2. Power Stroking. Yes, it sounds dirty. "Stroking" is skating laps around the rink... properly. Arms extended and still, back arched, legs extending and held with each stroke, and building power with each stroke. On the curves of the rink, you do cross-overs and re-adjust your arms (stroking requires arms out to the sides, as it's a forward motion while cross-overs are curved and therefore the arm on the outside of the curve is extended in front of you and the arm on the inside of the curve is in back of you). Power stroking is an endurance class. Think football training and aerobics combined and put on ice. You (and 15 others) start off just warming up with standard stroking laps, being corrected if you're not doing something properly (flappy arms were a biggie). Then the laps might be changed to a figure eight pattern across the rink. Then you're forced to stand on the blue lines with your feet in a T position while perfectly extending your arms. For what felt like forever but was probably, like, two minutes tops. Then the drills start- which are the same as what you see football players doing, but depending on what coach was running the class, sometimes you were required that rather than just doing a hockey stop and building up momentum, you had to do a T-stop at every line. Which is fucking tedious. And then you'd go back to standing on a line and holding up your arms. And then you'd do a bunch of other things for 15 minutes and then, because you're 8-years-old, you'd feel like you were dying. But you couldn't die, because you most likely were immediately following the power class with a 30 minute coaching session where your coach would give you grief about being so sluggish.

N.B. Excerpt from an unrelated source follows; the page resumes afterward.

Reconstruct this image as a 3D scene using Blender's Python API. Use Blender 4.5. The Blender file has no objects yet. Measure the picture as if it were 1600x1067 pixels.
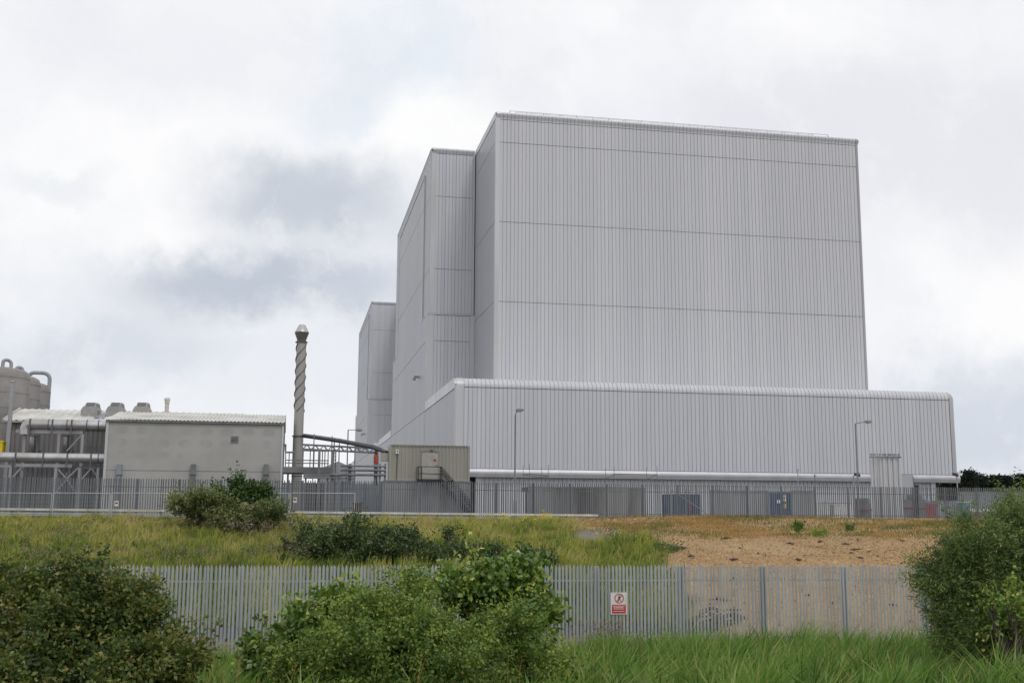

1. Skating Moms. Think "Dance Moms" and "Pageant Moms" but with more money, more bleacher space, and more acoustic surroundings to work with for their obnoxious cheering and shouting. I remember my mother tutting about a mother or two that were clearly forcing their daughters to skate because they had wanted to skate when they were younger and how miserable the daughter looked. There was a synchronized skating team in the Chicagoland area that was infamous for their obnoxious mothers- who would wear matching spirit wear, take up a large section of the bleachers, and bring pompoms in the team's colors that they'd shake when they cheered (and they were practiced routine cheers, of course). They would also be very vocal and un-sportsman-like to any teams competing against their daughters- which was ridiculous, as they usually creamed the rest of us and they had no reason to be so harsh on the other teams.